Speaking to independent publisher and blogger Melville House, Brilliant Books’ owner Peter Makin said he decided to offer refunds after speaking to a “loyal paying” customer, who had only recently become aware of the history of Go Set a Watchman. The novel, which features an adult Scout, was written by Lee in the 1950s, but laid aside when her editor advised her to focus on its flashbacks to childhood, which went on to become To Kill a Mockingbird.

“She was saddened. She explained that To Kill a Mockingbird was her favourite book of all time and she had been so looking forward to reading Go Set a Watchman, but now she knew it wasn’t the book she had been led to believe it was,” Makin told Melville House. “I immediately apologised, and offered her a refund, which she accepted. I realised then that we needed to offer the same thing to all our customers, of which there were dozens across the country, and explain why.”

The response to Brilliant Books’ decision has been “overwhelmingly positive, humbling and touching”, said Makin, who added that he was still selling Go Set a Watchman. “We are a bookstore, so we wouldn’t not carry it, but we do explain to folks what it is, so that they buy it with their eyes open,” he said.

Go Set a Watchman has been a No 1 bestseller since its release last month, despite a mixed reaction to the novel. The New York Times called it “a lumpy tale about a young woman’s grief over her discovery of her father’s bigoted views”, expressing shock at the racist views spouted by the hero of Mockingbird, Atticus Finch. But the novelist Ursula Le Guin, writing on her blog yesterday, found it actually “asks some of the hard questions To Kill a Mockingbird evades”.

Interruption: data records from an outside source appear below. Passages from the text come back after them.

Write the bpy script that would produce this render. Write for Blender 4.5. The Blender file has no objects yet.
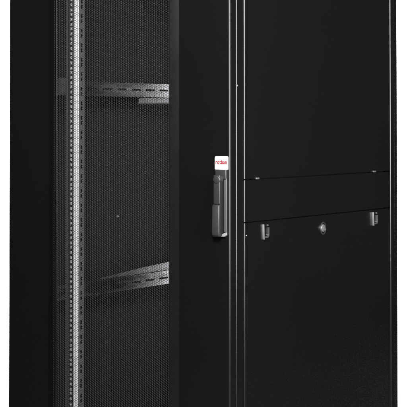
import bpy, bmesh, math
import numpy as np
from mathutils import Vector, Matrix

sc = bpy.context.scene
COL = sc.collection
R = math.radians

# ------------------------------------------------------------------ materials
def mat(name, base, rough=0.5, metal=0.0, spec=0.5, bump=0.0, bscale=900.0, vary=0.0, vscale=6.0,
        rvary=0.0, stretch=None, coat=0.0, bdist=0.001):
    m = bpy.data.materials.new(name); m.use_nodes = True
    nt = m.node_tree; b = nt.nodes['Principled BSDF']
    b.inputs['Base Color'].default_value = (*base, 1)
    b.inputs['Roughness'].default_value = rough
    b.inputs['Metallic'].default_value = metal
    b.inputs['Specular IOR Level'].default_value = spec
    b.inputs['Coat Weight'].default_value = coat
    tc = nt.nodes.new('ShaderNodeTexCoord')
    src = tc.outputs['Object']
    if stretch:
        mp = nt.nodes.new('ShaderNodeMapping'); mp.inputs['Scale'].default_value = stretch
        nt.links.new(src, mp.inputs['Vector']); src = mp.outputs['Vector']
    if vary or rvary:
        n = nt.nodes.new('ShaderNodeTexNoise'); n.inputs['Scale'].default_value = vscale
        n.inputs['Detail'].default_value = 6; n.inputs['Roughness'].default_value = 0.65
        nt.links.new(src, n.inputs['Vector'])
        if vary:
            mr = nt.nodes.new('ShaderNodeMapRange')
            mr.inputs['From Min'].default_value = 0.3; mr.inputs['From Max'].default_value = 0.7
            mr.inputs['To Min'].default_value = 1 - vary; mr.inputs['To Max'].default_value = 1 + vary
            nt.links.new(n.outputs['Fac'], mr.inputs['Value'])
            mx = nt.nodes.new('ShaderNodeVectorMath'); mx.operation = 'SCALE'
            mx.inputs[0].default_value = base
            nt.links.new(mr.outputs['Result'], mx.inputs['Scale'])
            nt.links.new(mx.outputs['Vector'], b.inputs['Base Color'])
        if rvary:
            mr = nt.nodes.new('ShaderNodeMapRange')
            mr.inputs['From Min'].default_value = 0.3; mr.inputs['From Max'].default_value = 0.7
            mr.inputs['To Min'].default_value = max(.02, rough - rvary); mr.inputs['To Max'].default_value = rough + rvary
            nt.links.new(n.outputs['Fac'], mr.inputs['Value'])
            nt.links.new(mr.outputs['Result'], b.inputs['Roughness'])
    if bump:
        n = nt.nodes.new('ShaderNodeTexNoise'); n.inputs['Scale'].default_value = bscale
        n.inputs['Detail'].default_value = 2
        nt.links.new(src, n.inputs['Vector'])
        bp = nt.nodes.new('ShaderNodeBump'); bp.inputs['Strength'].default_value = bump
        bp.inputs['Distance'].default_value = bdist
        nt.links.new(n.outputs['Fac'], bp.inputs['Height'])
        nt.links.new(bp.outputs['Normal'], b.inputs['Normal'])
    return m

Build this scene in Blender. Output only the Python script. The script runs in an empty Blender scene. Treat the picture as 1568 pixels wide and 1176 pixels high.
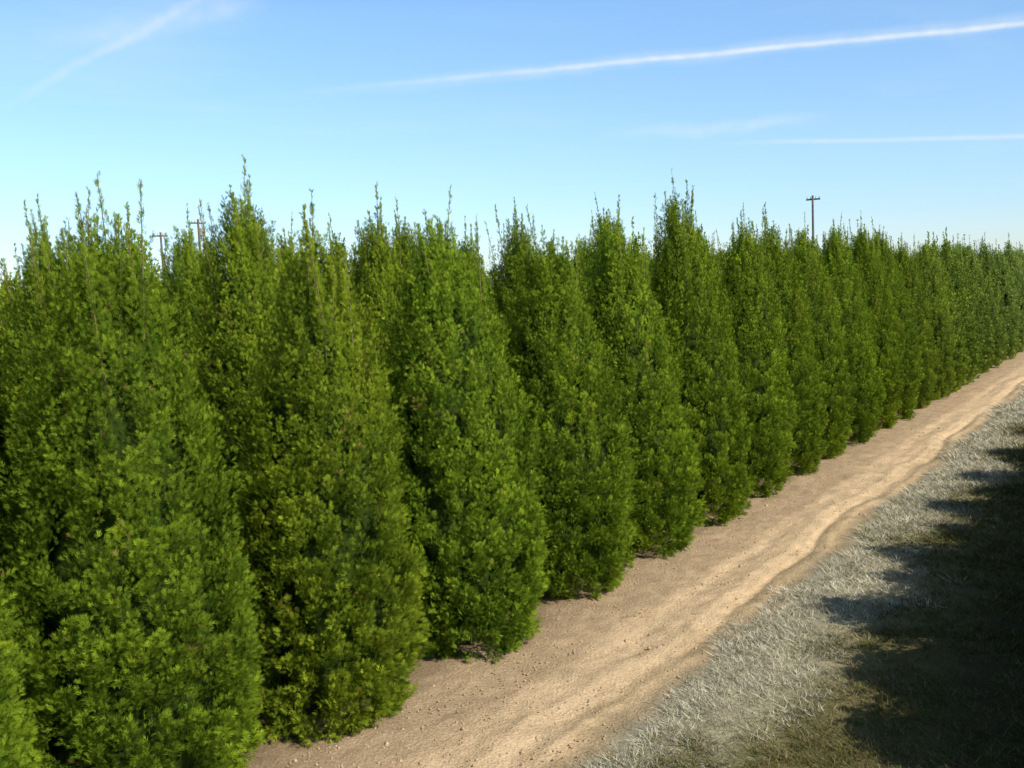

“I’m glad, now, that Watchman was published,” wrote Le Guin. “It hasn’t done any harm to the old woman, and I hope it’s given her pleasure. And it redeems the young woman who wrote this book, who wanted to tell some truths about the Southern society that lies to itself so much. She went up North to tell the story, probably thinking she’d be free to tell it there. But she was coaxed or tempted into telling the simplistic, exculpatory lies about it that the North cherishes so much. The white North, that is. And a good part of the white South too, I guess.”